— BEGIN —
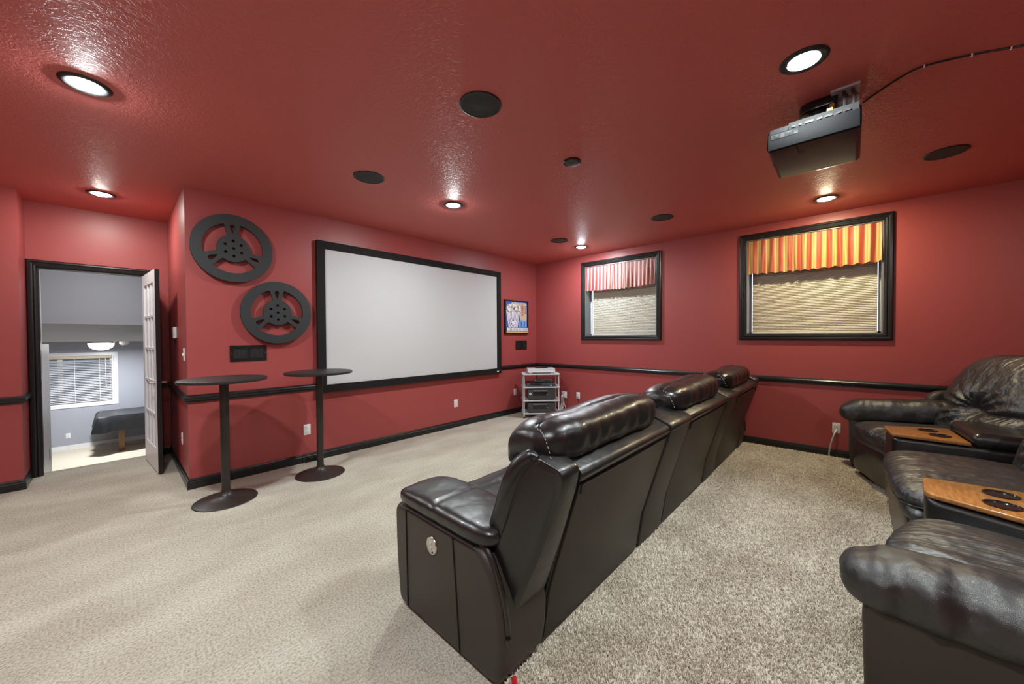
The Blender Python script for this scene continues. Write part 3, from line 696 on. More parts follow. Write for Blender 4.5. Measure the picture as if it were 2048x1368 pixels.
for k in range(9): pp('letter_tile', rect(.012+k*.109, .065, .107+k*.109, .155), 'print white', sheet_)
for k in range(1, 9): pp('tile_mark', rect(.045+k*.109, .085, .060+k*.109, .135), 'print dark', sheet_)
pp('yellow_strip', rect(0, 0, 1, .040), 'print yellow', sheet_)

# ------------------------------------------------------------------ outlets, switch, thermostat
def plate(name, c, n, label, cat, duplex=True, w_=.07, h_=.115, toggle=False):
    """c centre on the wall, n 'x-','y-' wall facing"""
    fn = {'y': lambda u, v_, d: (c[0]+u, c[1]-d, c[2]+v_), 'x': lambda u, v_, d: (c[0]-d, c[1]-u, c[2]+v_)}[n]
    t_ = thing(name, c, label, cat, 'white wall plates')
    v, f = slab(rnd([(-w_/2, -h_/2), (w_/2, -h_/2), (w_/2, h_/2), (-w_/2, h_/2)], .008), 0, .006, .0025, fn=fn, n=2); obj('cover_plate', v, f, 'ivory', t_, smooth=True)
    if toggle: v, f = slab([(-.006, -.012), (.006, -.012), (.006, .014), (-.006, .014)], .004, .016, .002, fn=fn, n=2); obj('toggle', v, f, 'ivory', t_)
    elif duplex:
        for s in (-1, 1):
            v, f = slab(rnd([(-.017, s*.0195-.014), (.017, s*.0195-.014), (.017, s*.0195+.014), (-.017, s*.0195+.014)], .010), .004, .0085, .001, fn=fn, n=2); q = obj('socket', v, f, 'white', t_)
            g = G()
            for a in (-.007, .006): v, f = slab([(a-.0012, s*.0195-.003), (a+.0012, s*.0195-.003), (a+.0012, s*.0195+.007), (a-.0012, s*.0195+.007)], .008, .0089, fn=fn); g.add(v, f)
            v, f = slab(ci(0, s*.0195-.008, .0022, 8), .008, .0089, fn=fn); g.add(v, f); g.out('slots', 'slot', q)
    return t_
plate('wall_outlet', (1.407, YS, .353), 'y', 'white outlet under the screen between the two bar tables', 'outlet')
plate('wall_outlet', (3.460, YS, .356), 'y', 'white outlet low on the wall beneath the screen centre', 'outlet')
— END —
• **INSTRUCTIONS FOR THE TASK**:
From the first line above through the line containing "pp('yellow_strip', rect(0, 0, 1, .040), 'print", copy everything exactly, without the pictures.

• **ANSWER TO THE PROBLEM**:
The Blender Python script for this scene continues. Write part 3, from line 696 on. More parts follow. Write for Blender 4.5. Measure the picture as if it were 2048x1368 pixels.
for k in range(9): pp('letter_tile', rect(.012+k*.109, .065, .107+k*.109, .155), 'print white', sheet_)
for k in range(1, 9): pp('tile_mark', rect(.045+k*.109, .085, .060+k*.109, .135), 'print dark', sheet_)
pp('yellow_strip', rect(0, 0, 1, .040), 'print yellow', sheet_)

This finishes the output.